The E.U. law on copyright filtering and link tax will take a 2-year grace period in every single E.U. member state, including the U.K. had it not been fully Brexited. Every single platform if it is commercial will only be around for no more than three years, it should contain no more than five million visitors, or make less than 10 million Euros within that period. Short length clips featuring parody is still legal and all commercial platforms and sites in any E.U. member state that wants to implement it until that point will have to prepare for the worst. I cannot be certain if the same ambigious limits would be the same for non-commercial ones too.
Given the not so sophisticated filtering technology for such a hastily passed law, replacing an 18-year old version and a narrow rejection to remove Article 13 at the last minute just today, I suspect that even content that comes from Europe will not be available here in the U.S. and other countries. This makes it look like as if Europe is following China's lead. This means even non-EU citizens who want to do business with EU citizens or just to get content made by them will have two full years, maybe less before it fully becomes law. Any of those left behind that reject the implementation after that grace period is going to be slammed very hard by their Parliament.

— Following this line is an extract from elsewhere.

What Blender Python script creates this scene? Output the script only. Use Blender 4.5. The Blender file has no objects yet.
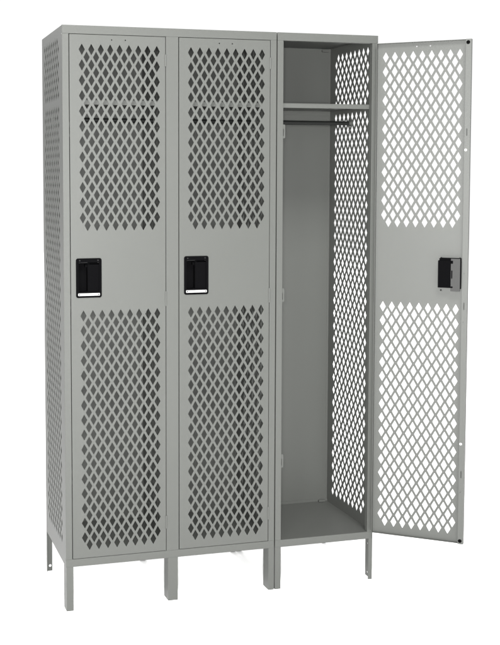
import bpy, bmesh, math
from mathutils import Vector, Matrix
from mathutils.geometry import delaunay_2d_cdt

I = 0.0254                                   # everything below is written in inches
S = bpy.context.scene
col = S.collection

# ------------------------------------------------------------------ camera
f_px, ppx, ppy = 1108.95, 164.05, 254.79     # focal length and principal point for a 500 x 645 frame
cpos = Vector((-25.971, -143.762, 58.211)) * I
yaw, pit, rol = 0.269256, -0.069454, -0.001673
F = Vector((math.sin(yaw) * math.cos(pit), math.cos(yaw) * math.cos(pit), math.sin(pit)))
R0 = Vector((math.cos(yaw), -math.sin(yaw), 0)); U0 = R0.cross(F)
R = R0 * math.cos(rol) + U0 * math.sin(rol); U = -R0 * math.sin(rol) + U0 * math.cos(rol)
cd = bpy.data.cameras.new('camera'); cam = bpy.data.objects.new('camera', cd); col.objects.link(cam)
m = Matrix((R, U, -F)).transposed().to_4x4(); m.translation = cpos
cam.matrix_world = m
cd.sensor_fit = 'HORIZONTAL'; cd.sensor_width = 36
cd.lens = f_px * 36 / 500
cd.shift_x = (250 - ppx) / 500
cd.shift_y = (ppy - 322.5) / 500
cd.clip_start = 0.05; cd.clip_end = 500
S.camera = cam

# ------------------------------------------------------------------ light: white surround, a front lamp and added fill lamps
w = bpy.data.worlds.new('World'); S.world = w; w.use_nodes = True
bg = w.node_tree.nodes['Background']; bg.inputs[0].default_value = (1, 1, 1, 1); bg.inputs[1].default_value = 1.08
def area_lamp(name, loc, target, size, power):
    l = bpy.data.lights.new(name, 'AREA'); l.shape = 'RECTANGLE'; l.size = size[0]; l.size_y = size[1]; l.energy = power
    l.color = (1.0, 1.0, 0.99)
    o = bpy.data.objects.new(name, l); col.objects.link(o); o.location = loc
    o.rotation_euler = (Vector(target) - Vector(loc)).to_track_quat('-Z', 'Y').to_euler()
area_lamp('front_softbox', (-2.9, -4.9, 1.9), (0.55, 0.2, 1.0), (1.6, 2.6), 230)
area_lamp('interior_fill', (-0.66, -3.74, 1.52), (0.55, 0.2, 0.85), (0.3, 0.3), 335)  # added lamp beside the camera, lifts the locker interiors
area_lamp('overhead_fill', (0.2, -3.9, 5.9), (0.6, 0.2, 0.4), (2.2, 1.6), 700)  # added lamp, brightens the bottom pan of the open bay
area_lamp('rear_floor_fill', (0.6, 16.0, 6.3), (0.55, 0.3, 0.0), (7.0, 1.6), 1800)  # added lamp behind the bank, washes shade off the floor under it
S.view_settings.view_transform = 'Standard'; S.view_settings.look = 'None'
S.view_settings.exposure = 0; S.view_settings.gamma = 1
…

If I see any drastic changes to the terms of service on any place I go to that associate with E.U. policies despite not being a citizen of Europe, know that my time on the Internet would be ending from that point, because I love using it, I been using it for years since. Even my family and friends all over the world would eventually find out they cannot use the Internet as often because of this in place. Right now, it is not happening immediately like the downfall of Net Neutrality back last year, so we have time.
Edit: The Directive isn't truly a law right now despite the passing, April 15 is E.U.'s "second wind" chance to make the E.U. reject the becoming law part and if they reject it, it'll just be tossed back to the drawing board where they'll try again. Oh, and did I not even mention they changed the numbers in order to fool Europeans from 11 and 13 to 15 and 17? That is utterly preposterous. Since we're already that deep into the month, after this week is over, they'll likely make it law and it will take three weeks to enforce it, but two years still for E.U. member states to figure out what their new laws will be for their courts.